Les Caissons bleus, 2024 Caséine et huile sur toile, 54x65cm

Ce n’est pas l’un ou l’autre, c’est l’un et l’autre. « Il faut les deux ensemble pour créer l’effet, précise Andrea. C’est une chose que je dois à Saul Steinberg, un de mes dessinateurs favoris. Cette liberté de fabriquer une image où chacun a été sculpté de façon propre, et à laquelle on croit cependant ». Il ne faut pas chercher la logique. Il faut chercher le désir. C’est-à-dire : l’émotion. Pour conclure le chapitre des influences, donnons la parole au créateur lui-même, qui s’est longtemps situé « quelque part entre Balthus et Bacon ». Quand bien même son univers est plus féminin que celui du gredin britannique : « J’ai énormément aimé sa peinture, sans avoir envie de le suivre formellement. » Est-ce bien vrai ? Bacon et Andrea ont en commun d’inventer des espaces à la fois concrets et abstraits, pourvus de lignes de fuite apparentes, à la croisée de la figure géométrique, et du lieu utopique. Comme si Mondrian avait placé entre ses carrés et ses segments des fantômes de chair.

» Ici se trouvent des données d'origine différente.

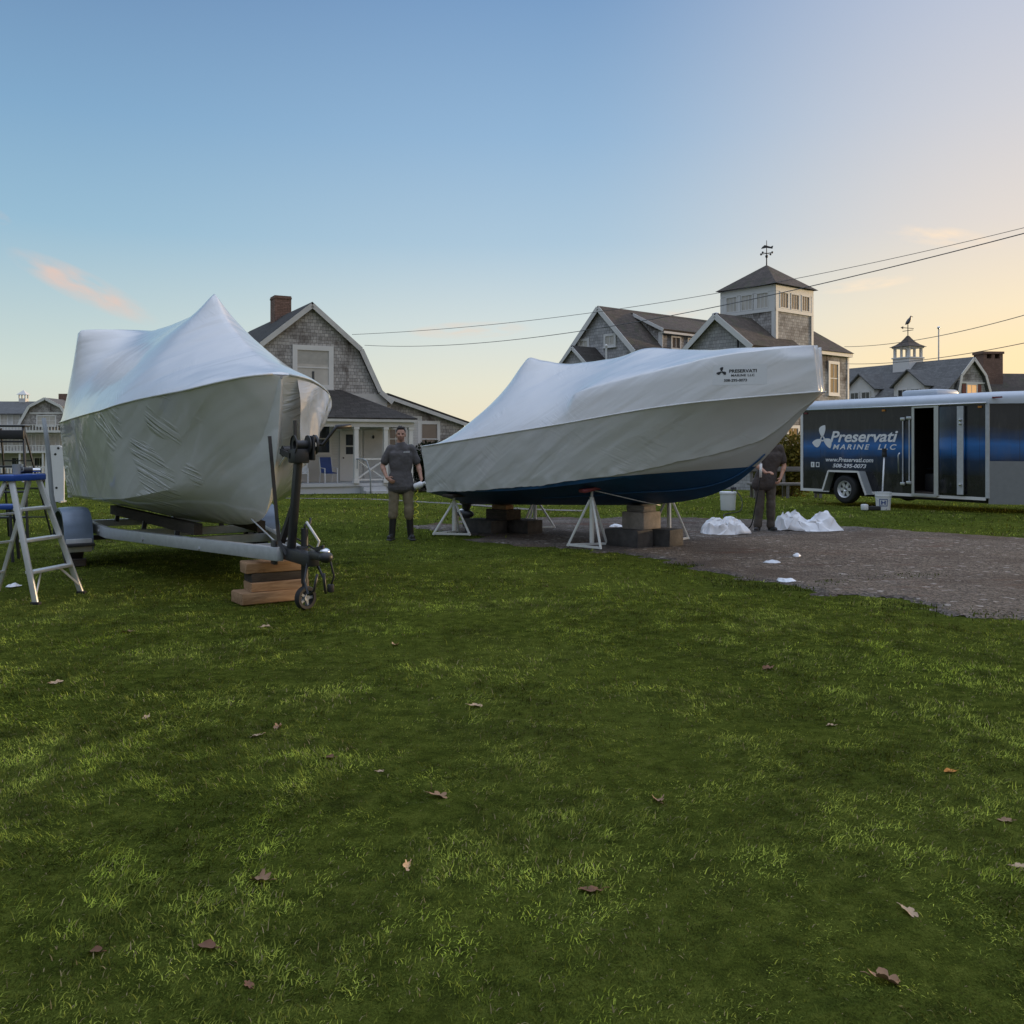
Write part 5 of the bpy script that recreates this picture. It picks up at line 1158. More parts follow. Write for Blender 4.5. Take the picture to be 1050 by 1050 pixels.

Kunst-théorie, 2008-2014 Technique mixte sur papier, 150x180cm

Quant à Balthus, gageons que la liberté de son érotisme prémunit encore ses héritiers contre l’autocensure : « Jusqu’à présent, plaisante Andrea, la police des mœurs n’est pas venue sonner à ma porte ! » Plusieurs de ses songes dérivés d’Alice au pays des merveilles – personnage clé de sa galaxie, au point d’avoir illustré la version la plus radicale, et la plus culte, du conte de Lewis Carroll – seront aussi à savourer. Tel un signe du destin, ou une ironie du sort, rappelons qu’Hergé, le père de Tintin, fut l’un des premiers groupies et acheteurs de Pat Andrea. L’exposition genevoise porte un titre de roman : La Visite surprise. Comme un rappel que les créatures de fiction et les spectateurs peuvent s’étonner réciproquement. « Les femmes scrutent le visiteur, l’une est si masquée qu’elle tombe. Elle ne pense pas au chien car tout est centré sur l’extérieur. Le personnage principal est peut-être le regardeur du tableau… », médite Andrea. Que l’artiste sou-haite-t-il que ses théâtres inspirent à son public ? « J’aimerais avoir montré un monde irréel… mais qui existe. Et que cette possibilité, aussi émotionnelle soit-elle, fasse réfléchir ». Ce monde impossible serait-il un autoportrait ? Le Néerlandais ne nous réfute pas : « Je suis né en 1942, pendant la guerre. Mes parents cachaient une femme juive dans un espace secret, sous le plancher. C’est vrai qu’on trouve pas mal de figures cachées dans mes images. Et sur la question de l’amour, je crois être parti de mon vécu. Je représente peut-être ma relation aux femmes, dans tous ses sens : le désir, le beau de la relation, la catastrophe aussi… Cette sincérité a été perçue, j’espère. » Voilà le mot : au-delà du juste, du beau, du choc – l’extrême sincérité de cette œuvre centrale dans l’histoire de la peinture récente, et dont il est possible par miracle d’acquérir encore quelques éclats.